PUNCH
El último Don
Ha caído un tabú:Walter Kirn, colaborador más que habitual del New York Times dice que la última novela de Don DeLillo es totalitaria, académica y previsible. Y ni siquiera describe bien a Manhattan.
POR WALTER KIRN
Aunque Don DeLillo les pone nombre a sus personajes, podría tranquilamente asignarles números de serie. Las entidades cerebrales que pueblan las páginas de Cosmópolis –una novela sobre la aparente insania del hipercapitalismo de la era Nasdaq– son menos personas que frases hechas que caminan. Cuando dos o más se reúnen a conversar –sobre lingüística, economía, el tiempo o cualquiera de los cientos de gélidas preocupaciones posdoctorales que el autor les concede en lugar de almas–, el sonido que producen es tan monótono que no sólo es difícil darse cuenta de quién está hablando; también es un misterio por qué se toman semejante trabajo.

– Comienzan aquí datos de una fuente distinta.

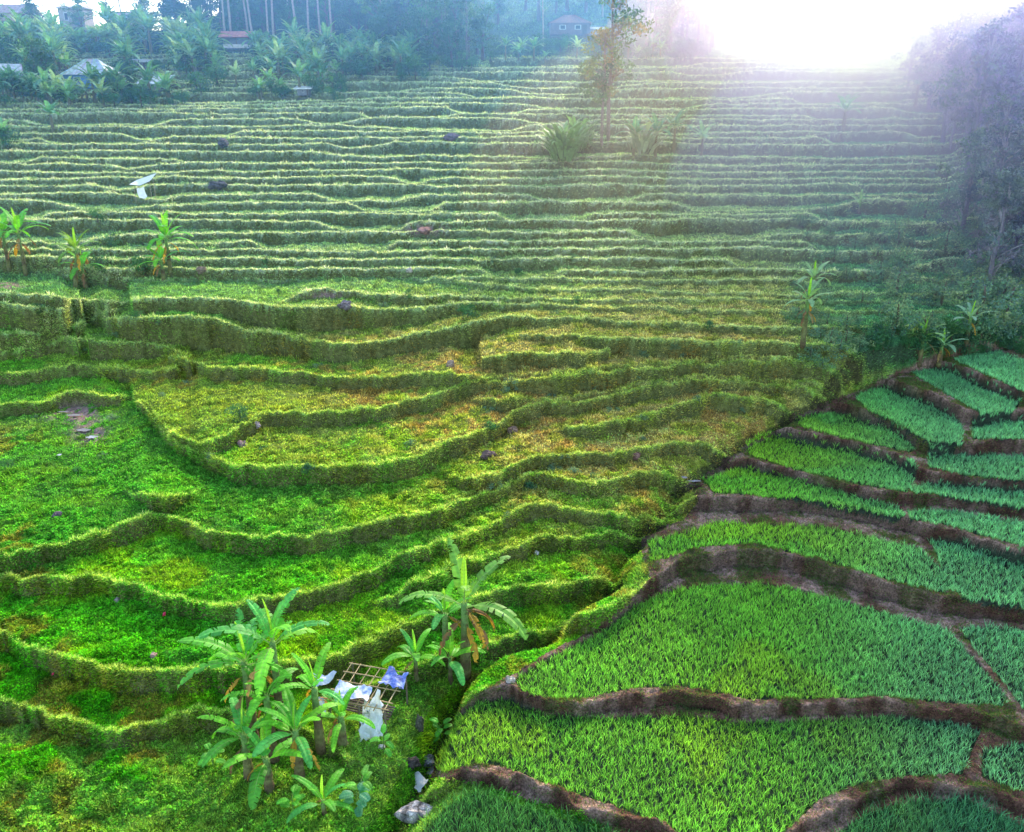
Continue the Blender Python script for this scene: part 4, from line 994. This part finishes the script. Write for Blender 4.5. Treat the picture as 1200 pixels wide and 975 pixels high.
# round-leaved seedlings near the bottom
def seedling(px, row, n, L, w, label, col):
    root = empty('seedling', at(px,row), random.random()*6); tag(root, label, 'plant')
    g = Geo(); g.tube([(0,0,-.05),(.02,0,.3),(0,.02,.6)], [.015,.012,.008], (.15,.28,.08), n=5); g.build('stem', M_LEAF, root)
    for k in range(n):
        g = Geo(); leaf_geo(g, L, w, R(random.uniform(10,60)), R(random.uniform(-50,0)), k*2.2, (0,0,.15+.45*k/n), col=vary(col,.2), tear=0, seg=14, pet=.3); g.build('leaf', M_LEAF, root)
random.seed(9)
seedling(420,950,8,.45,.26,'seedling with round bluish leaves near the bottom edge',(.10,.32,.14))
seedling(425,935,6,.5,.2,'pale seedling with narrow bright leaves above the round leaved one',(.16,.45,.05))
seedling(450,752+130,6,.4,.18,'bright seedling on the dark bank right of the sheets',(.12,.42,.04))
for (px,row,lb) in ((517,868,'bright climbing plant in the gully mouth'),(345,955,'broad leaved weed left of the small banana sapling'),(250,900,'pale broad leaved weed at the foot of the torn banana leaves')): seedling(px,row,9,.4,.2,lb,(.12,.42,.04))

# puddles
def puddle(px, row, rx, ry, label, seed):
    p = at(px,row); rs = random.Random(seed); vs = [(0,0,0)]
    for k in range(20):
        a = k*math.tau/20; q = rs.uniform(.6,1.15); vs.append((rx*q*math.cos(a), ry*q*math.sin(a), 0))
    fs = [(0,k+1,(k+1)%20+1) for k in range(20)]
    m = bpy.data.materials.get('water') or bpy.data.materials.new('water'); m.use_nodes = True; b = m.node_tree.nodes['Principled BSDF']
    b.inputs['Base Color'].default_value = (.30,.27,.28,1); b.inputs['Roughness'].default_value = .06; b.inputs['Specular IOR Level'].default_value = 1.0
    me = new_mesh('puddle', vs, fs, None, m); o = link('puddle', me, None, p+Vector((0,0,.075))); tag(o, label, 'puddle', kind='structure')
for i,(px,row,rx,ry) in enumerate(((98,506,.35,.22),(108,514,.3,.2),(88,488,.5,.14),(75,484,.3,.1),(800,561,.25,.12),(813,567,.3,.1),(505,905,.3,.2),(70,535,.12,.12))):
    puddle(px,row,rx,ry,'shallow puddle reflecting the pale sky',i)

# ------------------------------------------------------------------ haze
def haze(name, corners, dens, col, g_, label):
    vs = corners; fs = [(3,2,1,0),(4,5,6,7),(0,1,5,4),(1,2,6,5),(2,3,7,6),(3,0,4,7)]
    m = bpy.data.materials.new(name); m.use_nodes = True; nt = m.node_tree; nt.nodes.remove(nt.nodes['Principled BSDF'])
    v = nt.nodes.new('ShaderNodeVolumeScatter'); v.inputs['Density'].default_value = dens; v.inputs['Color'].default_value = (*col,1); v.inputs['Anisotropy'].default_value = g_
    nt.links.new(v.outputs[0], nt.nodes['Material Output'].inputs['Volume'])
    o = link(name, new_mesh(name, vs, fs, None, m)); tag(o, label, 'haze', kind='stuff'); return o
def boxc(x0,x1,y0,y1,z0,z1): return [(x0,y0,z0),(x1,y0,z0),(x1,y1,z0),(x0,y1,z0),(x0,y0,z1),(x1,y0,z1),(x1,y1,z1),(x0,y1,z1)]
haze('haze', boxc(-260,320,44,262,-20,52), .0019, (.22,.50,1.0), .6, 'blue morning haze hanging over the far hillside')
def mist(c, r, dens, col, g_, label):
    vs, fs = blob(16, 24, r, 0, 1); o = haze('mist', [(0,0,0)]*8, dens, col, g_, label)
    o.data = new_mesh('mist', [(v[0]+c[0], v[1]+c[1], v[2]+c[2]) for v in vs], [f for f in fs], None, o.data.materials[0])
    return o
def along(px, row, y):
    u, s_ = us(px, row); return (float(u)*y, y, H+float(s_)*y)
mist(along(945,10,140), (24,60,13), .022, (1.0,.93,.86), .72, 'white mist added on the ridge for the glow of the sun')  # mist volume added to whiten the ridge around the sun
mist(along(940,55,115), (26,40,17), .009, (1.0,.72,.76), .72, 'warm mist added for the sun glow over the terraces below the sun')  # outer warm lobe, added for the glow below the sun
mist(along(850,250,64), (21,26,15), .0028, (1.0,.66,.40), .7, 'thin golden mist added for the warm glare over the terraces below the sun')  # added volume standing in for warm veiling glare
mist(along(1120,70,105), (34,55,22), .022, (.56,.30,1.0), .7, 'violet mist over the right hillside wood')
mist(along(1150,250,62), (24,24,17), .015, (.34,.34,1.0), .7, 'blue mist lying on the right hand slope')
mist(along(430,40,125), (46,35,9), .0022, (.20,.48,1.0), .6, 'pale blue mist drifting over the banana grove')

# ------------------------------------------------------------------ sky, sun, camera
SUN_EL, SUN_AZ = 27.0, math.atan(float(us(940,5)[0]))
w = bpy.data.worlds.new('World'); scene.world = w; w.use_nodes = True
nt = w.node_tree; sk = nt.nodes.new('ShaderNodeTexSky'); sk.sky_type = 'NISHITA'; sk.sun_disc = False
sk.sun_elevation = R(SUN_EL); sk.sun_rotation = SUN_AZ; sk.altitude = 600; sk.air_density = 1.0; sk.dust_density = 2.0; sk.ozone_density = 1.0
nt.links.new(sk.outputs[0], nt.nodes['Background'].inputs['Color']); nt.nodes['Background'].inputs['Strength'].default_value = .58
sl = bpy.data.lights.new('sun', 'SUN'); sl.energy = 5; sl.angle = R(3); sl.color = (1,.90,.76)
so = bpy.data.objects.new('sun', sl); COL.objects.link(so)
sd = Vector((math.sin(SUN_AZ)*math.cos(R(SUN_EL)), math.cos(SUN_AZ)*math.cos(R(SUN_EL)), math.sin(R(SUN_EL))))
so.rotation_euler = (-sd).to_track_quat('-Z', 'Y').to_euler()
so.location = (0, 0, 60)
cam = bpy.data.cameras.new('camera'); cam.lens = 36*F/1200; cam.sensor_width = 36; cam.clip_end = 8000; cam.clip_start = .1
co = bpy.data.objects.new('camera', cam); COL.objects.link(co); co.location = (0,0,H); co.rotation_euler = (R(90)-PITCH, 0, 0); scene.camera = co
scene.view_settings.view_transform = 'Standard'; scene.view_settings.look = 'None'; scene.view_settings.exposure = 0
cy = scene.cycles
cy.use_denoising = True; cy.max_bounces = 6; cy.diffuse_bounces = 3; cy.glossy_bounces = 2; cy.transmission_bounces = 3; cy.volume_bounces = 2; cy.transparent_max_bounces = 4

Veamos, por ejemplo, el siguiente diálogo, que parece coproducido entre Harold Pinter y Hal 2001. Interlocutor 1: “Hay una superficie común, una afinidad clara entre los movimientos del mercado y el mundo de la naturaleza”. Interlocutor 2: “Una estética de la interacción”. Interlocutor 1: “Sí. Sólo que en este caso empiezo a dudar de que alguna vez llegue a dar con ella”. Interlocutor 2: “¿Dudar? ¿Qué es dudar? Tú no crees en la duda. Me lo has dicho tú mismo. El poder de la informática elimina todo rastro de duda. Las dudas brotan de las experiencias pasadas. Pero el pasado está desapareciendo. Antaño conocíamos el pasado, pero no el futuro. Eso está cambiando. Necesitamos una nueva teoría del tiempo”.

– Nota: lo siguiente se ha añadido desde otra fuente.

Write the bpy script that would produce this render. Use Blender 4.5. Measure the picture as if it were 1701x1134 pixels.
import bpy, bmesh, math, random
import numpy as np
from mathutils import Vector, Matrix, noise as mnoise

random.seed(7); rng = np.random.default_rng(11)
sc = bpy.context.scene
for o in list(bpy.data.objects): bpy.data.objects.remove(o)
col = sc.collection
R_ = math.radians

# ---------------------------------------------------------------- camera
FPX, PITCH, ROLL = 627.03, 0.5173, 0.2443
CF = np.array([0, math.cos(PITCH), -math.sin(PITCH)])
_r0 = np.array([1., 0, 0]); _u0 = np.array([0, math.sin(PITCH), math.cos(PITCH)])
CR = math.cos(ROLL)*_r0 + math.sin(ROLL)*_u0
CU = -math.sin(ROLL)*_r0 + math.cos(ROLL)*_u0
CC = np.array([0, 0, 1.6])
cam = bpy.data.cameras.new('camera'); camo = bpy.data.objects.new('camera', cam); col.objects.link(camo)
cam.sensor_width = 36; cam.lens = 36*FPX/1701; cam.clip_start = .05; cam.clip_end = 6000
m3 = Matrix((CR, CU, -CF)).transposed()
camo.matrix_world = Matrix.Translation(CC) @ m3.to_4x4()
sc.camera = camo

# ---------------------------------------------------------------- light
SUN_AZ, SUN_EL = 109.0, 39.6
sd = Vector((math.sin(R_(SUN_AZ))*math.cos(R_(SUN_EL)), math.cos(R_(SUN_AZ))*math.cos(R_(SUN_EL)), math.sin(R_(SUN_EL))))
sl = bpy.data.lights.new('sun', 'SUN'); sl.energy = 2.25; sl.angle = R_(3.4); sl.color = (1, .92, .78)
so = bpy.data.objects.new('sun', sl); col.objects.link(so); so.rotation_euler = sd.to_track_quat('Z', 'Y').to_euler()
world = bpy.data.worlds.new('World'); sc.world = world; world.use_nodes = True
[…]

Por supuesto que semejante estilo crea un efecto y tiene un sentido. Pero el efecto es viejo y el sentido, bastante antiguo, debe tener la misma fecha de vencimiento que las mesas de café de plexiglas, que 2001 Odisea del espacio o que las fiestas con fondue de la Universidad de Yale. A lo largo de más de 50 años, los norteamericanos y europeos educados han satirizado el materialismo desenfrenado, la rampante deshumanización y todo lo demás con alguna consistencia y más o menos de modo masivo, aunque sin provocar quizás mayores efectos en el mundo real. Hace rato que esta visión particularmente pesadillesca de la más quieta desesperación y esta desesperanza existencial cool huelen mal, atrapadas como están en las convenciones más trilladas y en actitudes tan vetustas como la antigua poesía medieval de caballería.

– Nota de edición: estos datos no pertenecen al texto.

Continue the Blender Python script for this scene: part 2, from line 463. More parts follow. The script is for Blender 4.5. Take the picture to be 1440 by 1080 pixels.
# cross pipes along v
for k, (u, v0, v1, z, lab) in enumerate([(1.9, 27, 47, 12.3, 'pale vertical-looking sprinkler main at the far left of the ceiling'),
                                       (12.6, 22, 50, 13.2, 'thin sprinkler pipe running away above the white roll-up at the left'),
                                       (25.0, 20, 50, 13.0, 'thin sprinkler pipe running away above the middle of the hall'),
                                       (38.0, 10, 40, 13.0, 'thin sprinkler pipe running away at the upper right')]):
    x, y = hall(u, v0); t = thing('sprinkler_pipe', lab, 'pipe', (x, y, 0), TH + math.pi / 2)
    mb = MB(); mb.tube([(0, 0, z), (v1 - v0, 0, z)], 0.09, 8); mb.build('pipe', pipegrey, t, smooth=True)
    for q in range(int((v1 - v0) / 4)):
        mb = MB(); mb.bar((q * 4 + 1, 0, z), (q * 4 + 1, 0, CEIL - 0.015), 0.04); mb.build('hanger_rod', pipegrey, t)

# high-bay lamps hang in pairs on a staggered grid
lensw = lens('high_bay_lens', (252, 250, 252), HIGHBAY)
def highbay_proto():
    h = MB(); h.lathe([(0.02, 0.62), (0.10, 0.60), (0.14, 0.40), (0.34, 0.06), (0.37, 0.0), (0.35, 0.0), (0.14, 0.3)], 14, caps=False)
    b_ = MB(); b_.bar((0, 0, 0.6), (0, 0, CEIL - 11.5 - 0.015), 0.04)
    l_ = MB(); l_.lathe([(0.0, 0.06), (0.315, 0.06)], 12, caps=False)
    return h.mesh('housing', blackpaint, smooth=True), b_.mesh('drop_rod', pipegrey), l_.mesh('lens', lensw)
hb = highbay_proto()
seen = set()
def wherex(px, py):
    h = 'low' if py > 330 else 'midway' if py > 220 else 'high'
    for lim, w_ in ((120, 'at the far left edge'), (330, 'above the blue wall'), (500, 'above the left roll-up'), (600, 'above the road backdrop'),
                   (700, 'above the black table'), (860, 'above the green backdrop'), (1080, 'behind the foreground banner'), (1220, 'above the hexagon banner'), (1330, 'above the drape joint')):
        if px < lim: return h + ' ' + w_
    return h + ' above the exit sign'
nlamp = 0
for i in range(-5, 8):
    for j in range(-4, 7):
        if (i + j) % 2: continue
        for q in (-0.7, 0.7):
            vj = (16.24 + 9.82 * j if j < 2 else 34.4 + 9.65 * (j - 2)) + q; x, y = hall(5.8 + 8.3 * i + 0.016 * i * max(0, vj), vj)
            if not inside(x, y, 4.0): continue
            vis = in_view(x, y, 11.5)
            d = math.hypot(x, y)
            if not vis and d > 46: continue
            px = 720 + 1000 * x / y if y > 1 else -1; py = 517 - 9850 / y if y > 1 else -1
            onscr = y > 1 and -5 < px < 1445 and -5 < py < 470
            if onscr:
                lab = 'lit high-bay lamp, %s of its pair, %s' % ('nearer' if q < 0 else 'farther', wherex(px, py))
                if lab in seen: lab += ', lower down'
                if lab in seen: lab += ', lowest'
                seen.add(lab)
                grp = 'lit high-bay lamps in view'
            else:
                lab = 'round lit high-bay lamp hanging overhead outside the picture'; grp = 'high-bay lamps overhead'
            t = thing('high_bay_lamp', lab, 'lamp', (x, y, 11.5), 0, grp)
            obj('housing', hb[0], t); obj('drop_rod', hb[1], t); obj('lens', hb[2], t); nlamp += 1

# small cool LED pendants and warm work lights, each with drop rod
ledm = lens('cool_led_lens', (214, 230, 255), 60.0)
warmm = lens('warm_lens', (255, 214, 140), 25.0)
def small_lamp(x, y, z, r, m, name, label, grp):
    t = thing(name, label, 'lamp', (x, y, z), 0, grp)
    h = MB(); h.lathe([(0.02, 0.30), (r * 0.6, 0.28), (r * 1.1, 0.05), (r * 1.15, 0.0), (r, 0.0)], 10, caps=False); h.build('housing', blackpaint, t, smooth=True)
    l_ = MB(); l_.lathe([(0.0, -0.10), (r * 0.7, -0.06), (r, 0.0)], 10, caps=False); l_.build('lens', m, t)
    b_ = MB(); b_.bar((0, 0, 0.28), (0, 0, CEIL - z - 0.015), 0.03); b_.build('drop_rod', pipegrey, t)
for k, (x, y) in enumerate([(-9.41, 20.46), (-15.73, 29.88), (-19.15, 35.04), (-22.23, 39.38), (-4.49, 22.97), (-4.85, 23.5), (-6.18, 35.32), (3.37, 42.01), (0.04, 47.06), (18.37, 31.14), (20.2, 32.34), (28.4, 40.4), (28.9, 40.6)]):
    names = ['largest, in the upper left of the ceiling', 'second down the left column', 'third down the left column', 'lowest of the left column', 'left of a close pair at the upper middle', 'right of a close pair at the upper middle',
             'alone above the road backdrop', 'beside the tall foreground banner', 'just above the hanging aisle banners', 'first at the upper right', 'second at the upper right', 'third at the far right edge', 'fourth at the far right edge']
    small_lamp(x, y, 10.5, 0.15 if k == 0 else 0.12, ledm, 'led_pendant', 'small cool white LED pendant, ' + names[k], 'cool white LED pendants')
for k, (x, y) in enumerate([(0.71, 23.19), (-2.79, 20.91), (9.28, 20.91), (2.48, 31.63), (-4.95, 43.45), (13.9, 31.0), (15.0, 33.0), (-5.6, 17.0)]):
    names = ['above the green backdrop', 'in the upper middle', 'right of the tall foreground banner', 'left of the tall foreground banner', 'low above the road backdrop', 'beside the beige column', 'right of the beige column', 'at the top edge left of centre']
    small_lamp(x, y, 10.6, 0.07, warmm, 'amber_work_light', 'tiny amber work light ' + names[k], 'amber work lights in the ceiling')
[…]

El hombre antes mencionado como “Interlocutor 1” es Eric Packer, un supermillonario dedicado al mercado de divisas que un día se sube a una limusina blanca high-tech equipada con toda clase de aparatos (desde pantallas de video que brotan de cualquier lado hasta un pequeño baño) para realizar un viaje largo como un libro por el centro de Manhattan. Packer acaba de apostar fuerte al yen (una jugada que si sale mal lo arruinará y desestabilizará bancos en todo el mundo), pero parece mucho más preocupado por cortarse el pelo en su peluquería preferida. Se supone que el detalle grafica una actitud inquietante y una capacidad de autocontrol imposible, pero Packer comparte esa condición con casi todos los personajes que se encuentra durante el viaje.
El resultado es una experiencia de lectura totalitaria sin sorpresa ni espontaneidad, un soñoliento ejercicio de suma o resta hecho en prosa. Ya sabemos que nuestro mundo ha sido transistorizado para el bien de otros. Dígannos algo que no sepamos. Pero DeLillo se niega. El suyo es un futurismo académico fosilizado. La Manhattan cuya vitalidad vibrante y venenosa inspira el título del libro y hace las veces de escenografía parece extrañamente poco desarrollada y está muy mal descripta. Para mí, por ejemplo, una limusina blanca y enorme tiene más que ver con las fiestas de egresados de Omaha que con las mañanas de Wall Street. ¿O la broma es demasiado sutil para surtir efecto? Difícil saberlo.
Algo es seguro: hay que tener mucho cuidado con las novelas de ideas. En particular cuando las ideas vienen primero y todo lo que tiene que ver con una novela (una historia, por ejemplo) pasa a segundo plano. Cosmópolis es como un campo de tiro intelectual en el que una serie de blancos enormes van apareciendo justo a tiempo para que el autor dispare contra ellos conlas balas que cargó antes de empezar a escribir. DeLillo no confía en la vieja convención de los personajes que toman el control de sus propias vidas y las situaciones que se construyen por sí mismas; más bien se atiene a su plan como un sargento al megáfono con el que entrena a sus nuevos reclutas para una marcha muy, muy larga.